Latest Data on Transfers and Income

In a series of posts (most recent here), I’ve documented that Americans are getting an increasing portion of their income from the government.

BEA released new data on incomes a couple weeks ago, including revisions back to 1995. These data reinforce the story I’ve described in my previous posts:

  • Transfers accounted for 17.3% of personal income in June. That’s the second highest in history, topped only by the 18.2% recorded in May, when transfers were boosted by one-time payments from this year’s stimulus act:

Transfers June 2009

  • The increasing importance of transfers reflects both short-run developments and long-run trends. In the past year, the importance of transfers has grown because of (a) weakness in other forms of income, (b) the natural expansion of transfers due to economic weakness (e.g., increases in unemployment insurance payments), and (c) policies to expand benefits (e.g., as an attempt at stimulus). Over the longer run, however, the growth of transfers has been driven by the expansion of entitlement programs.
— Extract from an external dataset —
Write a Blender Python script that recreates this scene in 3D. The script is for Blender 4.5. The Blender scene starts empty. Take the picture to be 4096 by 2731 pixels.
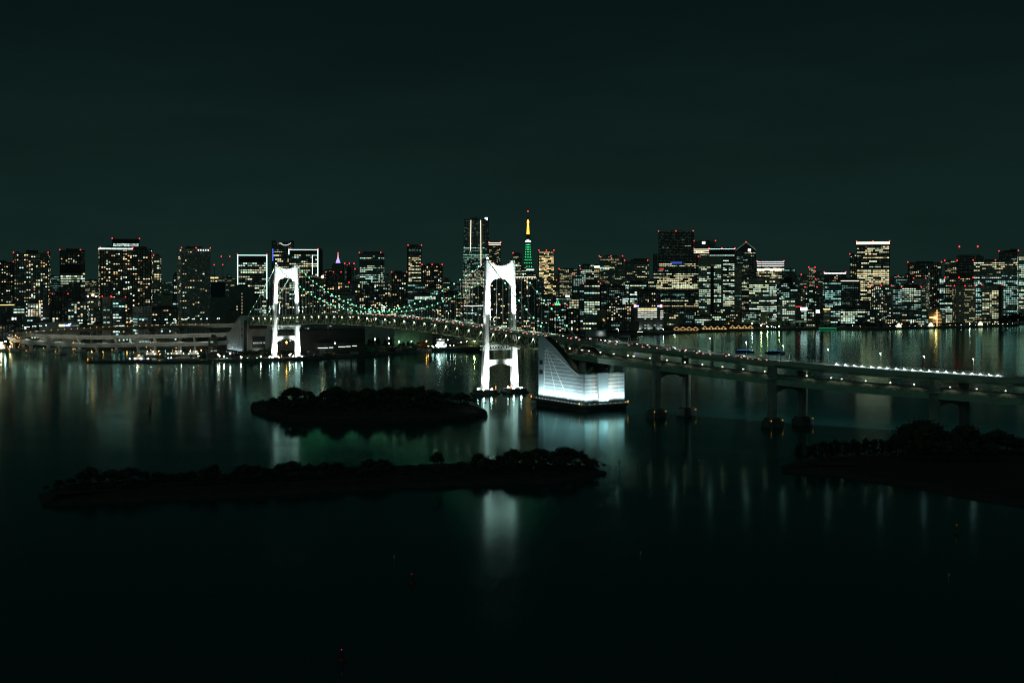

To get a handle on these different factors, it’s useful to distinguish three different types of transfer payments: Old-age, survivors, disability, and health insurance (which I have labeled Social Security and Health Insurance), unemployment benefits, and other (which includes food stamps, welfare, and other programs):

Transfer Components June 2009

Among other things, this chart shows:

  • Unemployment benefits have grown rapidly in recent months. They remain small, however, relative to other transfer programs.
  • Other transfers spiked in May because of the special payments, but remained elevated in June. A similar spike occurred in mid-2008 due to tax rebates from the first stimulus; a portion of those rebates were characterized as transfer payments (rather than tax reductions) because they went to individuals who didn’t have any tax liability.
  • Transfer payments for Social Security and health insurance have grown the most over the past few decades.

That last factor is, of course, the reason that our long-run budget situation looks so grim.